# [Supplied material]
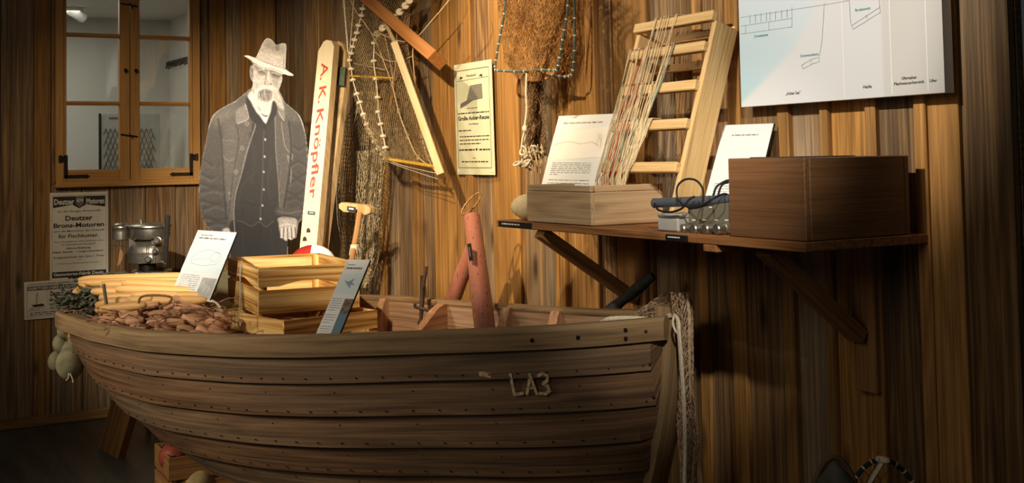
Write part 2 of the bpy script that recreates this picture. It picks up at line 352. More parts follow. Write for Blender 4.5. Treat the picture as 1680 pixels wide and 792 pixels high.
# window
win = bpy.data.objects.new('window_1', None); link(win); win.location = (0, -.85, WZ0); win['kind'] = 'structure'
def wbx(mb, y0, y1, z0, z1, x0, x1, **k): mb.box((x1-x0, y1-y0, z1-z0), T((x0+x1)/2, (y0+y1)/2, (z0+z1)/2), bev=.003, **k)
fr = MB(); FW_ = .042
wbx(fr, WY0, WY0+FW_, WZ0, WZ1, -.08, .032); wbx(fr, WY1-FW_, WY1, WZ0, WZ1, -.08, .032); wbx(fr, WY0, WY1, WZ1-.05, WZ1, -.08, .031); wbx(fr, WY0, WY1, WZ0, WZ0+.03, -.08, .031)
wbx(fr, WY0-.006, WY1+.006, WZ0-.004, WZ0+.016, -.02, .05)
fr.build('window_frame', M_WIN, win)
MID = yL(212, 170); z60, z170, z276 = zL(60), zL(170), zL(277)
dz = z60-z170
for k, (a, b) in enumerate(((WY0+FW_, MID-.002), (MID+.002, WY1-FW_))):
    sm = MB(); sw = .045
    pl, pr = (yL(108, 170), yL(195, 170)) if k == 0 else (yL(228, 170), yL(310, 170))
    wbx(sm, a, pl, WZ0+.026, WZ1-.05, -.02, .026); wbx(sm, pr, b, WZ0+.026, WZ1-.05, -.02, .026)
    wbx(sm, pl, pr, WZ0+.026, z276, -.02, .024); wbx(sm, pl, pr, WZ1-.1, WZ1-.05, -.02, .024)
    sash = sm.build('sash', M_WIN, win)
    mm = MB()
    for q in range(3):
        z = z170+dz*q
        wbx(mm, pl, pr, z-.011, z+.011, -.015, .020); wbx(mm, pl, pr, z-.004, z+.004, -.015, .027)
    mm.build('muntins', M_WIN, sash)
    gm = MB(); gm.box((.004, pr-pl, WZ1-.1-z276), T(-.012, (pl+pr)/2, (WZ1-.1+z276)/2), bev=0); gm.build('window_pane', M_GLASS, sash)
    cb = MB(); yo = a+.002 if k == 0 else b-.002; sg = 1 if k == 0 else -1
    wbx(cb, min(yo, yo+sg*.018), max(yo, yo+sg*.018), z276-.045, z276+.08, .026, .030); wbx(cb, min(yo, yo+sg*.11), max(yo, yo+sg*.11), z276-.045, z276-.027, .026, .030)
    cb.lathe([(.006, -.012), (.006, .03)], T(.034, yo-sg*.02, z276+.05), 8); wbx(cb, min(yo-sg*.03, yo), max(yo-sg*.03, yo), z276+.04, z276+.075, .03, .034)
    cb.prism([(0, -.013), (.022, 0), (0, .013)], .004, frame((.026, yo+sg*.11, z276-.036), (0, sg, 0), (0, 0, 1), (1, 0, 0)))
    cb.build('corner_hinge', M_DIRON, sash)
    kb = MB(); yk = (MID-.028) if k == 0 else (MID+.028); M = frame((.026, yk, zL(116)), (0, 1, 0), (0, 0, 1), (1, 0, 0))
    kb.lathe([(.004, 0), (.004, .012), (.009, .015), (.010, .021), (.006, .026)], M, 12); kb.tube([M@V(0, 0, .014), M@V(0, -.02, .016)], .002, 6); kb.build('window_knob', M_DIRON, sash, smooth=True)
for yy in (222, 8):
    lm = MB(); P = pX(212, yy, .032); lm.tube([P+np.array([0, -.045, .006]), P+np.array([.006, -.01, 0]), P+np.array([.004, .02, -.003]), P+np.array([0, .045, -.008])], .004, 6)
    lm.tube([P+np.array([.002, .02, -.02]), P+np.array([.003, 0, .012])], .003, 6); lm.build('latch_hook', M_DIRON, win)
# the white room seen through the panes
RX = -1.75
def rm(name, size, c, mat=M_ROOM): mb = MB(); mb.box(size, T(*c), bev=0); return st(name, mb, mat)
ysd = float(pX(278, 32, RX)[1]); zc = float(pX(200, 31, RX)[2])
rm('wall_room_far', (.05, 3.2, 3.2), (RX-.025, -1.3+ysd*.0, 1.6)); 
rm('wall_room_side', (1.6, .05, 3.2), (RX+.8, ysd+.025, 1.6)); rm('ceiling_room', (1.7, 3.2, .05), (RX+.8, -1.3, zc+.025)); rm('floor_room', (1.7, 3.2, .05), (RX+.8, -1.3, -.03))
rm('wall_room_near', (1.7, .05, 3.2), (RX+.8, -2.75, 1.6))
area((RX+.9, -1.5, zc-.05), (RX+.9, -1.4, 0), 9.5, (1, .94, .82), .8, 1.2, 'room_light')
P = pX(126, 22, RX+.5); tr_ = thing('ceiling_spotlight', 'white tubular ceiling spotlight seen through the upper left window pane', 'lamp', P)
mb = MB(); mb.lathe([(.032, -.06), (.036, -.05), (.036, .05), (.030, .065)], T(*P)@rotm('X', 62)@rotm('Y', 20), 20); mb.build('lamp_head', M_WHITE, tr_, smooth=True)
mb = MB(); mb.tube([P, (P[0], P[1]-.02, zc)], .008, 8); mb.box((.05, .12, .02), T(P[0], P[1]-.02, zc-.01)); mb.build('lamp_arm', M_WHITE, tr_)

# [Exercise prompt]
Reproduce the whole listing exactly, but not the images in it.

# [Completed exercise]
Write part 2 of the bpy script that recreates this picture. It picks up at line 352. More parts follow. Write for Blender 4.5. Treat the picture as 1680 pixels wide and 792 pixels high.
# window
win = bpy.data.objects.new('window_1', None); link(win); win.location = (0, -.85, WZ0); win['kind'] = 'structure'
def wbx(mb, y0, y1, z0, z1, x0, x1, **k): mb.box((x1-x0, y1-y0, z1-z0), T((x0+x1)/2, (y0+y1)/2, (z0+z1)/2), bev=.003, **k)
fr = MB(); FW_ = .042
wbx(fr, WY0, WY0+FW_, WZ0, WZ1, -.08, .032); wbx(fr, WY1-FW_, WY1, WZ0, WZ1, -.08, .032); wbx(fr, WY0, WY1, WZ1-.05, WZ1, -.08, .031); wbx(fr, WY0, WY1, WZ0, WZ0+.03, -.08, .031)
wbx(fr, WY0-.006, WY1+.006, WZ0-.004, WZ0+.016, -.02, .05)
fr.build('window_frame', M_WIN, win)
MID = yL(212, 170); z60, z170, z276 = zL(60), zL(170), zL(277)
dz = z60-z170
for k, (a, b) in enumerate(((WY0+FW_, MID-.002), (MID+.002, WY1-FW_))):
    sm = MB(); sw = .045
    pl, pr = (yL(108, 170), yL(195, 170)) if k == 0 else (yL(228, 170), yL(310, 170))
    wbx(sm, a, pl, WZ0+.026, WZ1-.05, -.02, .026); wbx(sm, pr, b, WZ0+.026, WZ1-.05, -.02, .026)
    wbx(sm, pl, pr, WZ0+.026, z276, -.02, .024); wbx(sm, pl, pr, WZ1-.1, WZ1-.05, -.02, .024)
    sash = sm.build('sash', M_WIN, win)
    mm = MB()
    for q in range(3):
        z = z170+dz*q
        wbx(mm, pl, pr, z-.011, z+.011, -.015, .020); wbx(mm, pl, pr, z-.004, z+.004, -.015, .027)
    mm.build('muntins', M_WIN, sash)
    gm = MB(); gm.box((.004, pr-pl, WZ1-.1-z276), T(-.012, (pl+pr)/2, (WZ1-.1+z276)/2), bev=0); gm.build('window_pane', M_GLASS, sash)
    cb = MB(); yo = a+.002 if k == 0 else b-.002; sg = 1 if k == 0 else -1
    wbx(cb, min(yo, yo+sg*.018), max(yo, yo+sg*.018), z276-.045, z276+.08, .026, .030); wbx(cb, min(yo, yo+sg*.11), max(yo, yo+sg*.11), z276-.045, z276-.027, .026, .030)
    cb.lathe([(.006, -.012), (.006, .03)], T(.034, yo-sg*.02, z276+.05), 8); wbx(cb, min(yo-sg*.03, yo), max(yo-sg*.03, yo), z276+.04, z276+.075, .03, .034)
    cb.prism([(0, -.013), (.022, 0), (0, .013)], .004, frame((.026, yo+sg*.11, z276-.036), (0, sg, 0), (0, 0, 1), (1, 0, 0)))
    cb.build('corner_hinge', M_DIRON, sash)
    kb = MB(); yk = (MID-.028) if k == 0 else (MID+.028); M = frame((.026, yk, zL(116)), (0, 1, 0), (0, 0, 1), (1, 0, 0))
    kb.lathe([(.004, 0), (.004, .012), (.009, .015), (.010, .021), (.006, .026)], M, 12); kb.tube([M@V(0, 0, .014), M@V(0, -.02, .016)], .002, 6); kb.build('window_knob', M_DIRON, sash, smooth=True)
for yy in (222, 8):
    lm = MB(); P = pX(212, yy, .032); lm.tube([P+np.array([0, -.045, .006]), P+np.array([.006, -.01, 0]), P+np.array([.004, .02, -.003]), P+np.array([0, .045, -.008])], .004, 6)
    lm.tube([P+np.array([.002, .02, -.02]), P+np.array([.003, 0, .012])], .003, 6); lm.build('latch_hook', M_DIRON, win)
# the white room seen through the panes
RX = -1.75
def rm(name, size, c, mat=M_ROOM): mb = MB(); mb.box(size, T(*c), bev=0); return st(name, mb, mat)
ysd = float(pX(278, 32, RX)[1]); zc = float(pX(200, 31, RX)[2])
rm('wall_room_far', (.05, 3.2, 3.2), (RX-.025, -1.3+ysd*.0, 1.6)); 
rm('wall_room_side', (1.6, .05, 3.2), (RX+.8, ysd+.025, 1.6)); rm('ceiling_room', (1.7, 3.2, .05), (RX+.8, -1.3, zc+.025)); rm('floor_room', (1.7, 3.2, .05), (RX+.8, -1.3, -.03))
rm('wall_room_near', (1.7, .05, 3.2), (RX+.8, -2.75, 1.6))
area((RX+.9, -1.5, zc-.05), (RX+.9, -1.4, 0), 9.5, (1, .94, .82), .8, 1.2, 'room_light')
P = pX(126, 22, RX+.5); tr_ = thing('ceiling_spotlight', 'white tubular ceiling spotlight seen through the upper left window pane', 'lamp', P)
mb = MB(); mb.lathe([(.032, -.06), (.036, -.05), (.036, .05), (.030, .065)], T(*P)@rotm('X', 62)@rotm('Y', 20), 20); mb.build('lamp_head', M_WHITE, tr_, smooth=True)
mb = MB(); mb.tube([P, (P[0], P[1]-.02, zc)], .008, 8); mb.box((.05, .12, .02), T(P[0], P[1]-.02, zc-.01)); mb.build('lamp_arm', M_WHITE, tr_)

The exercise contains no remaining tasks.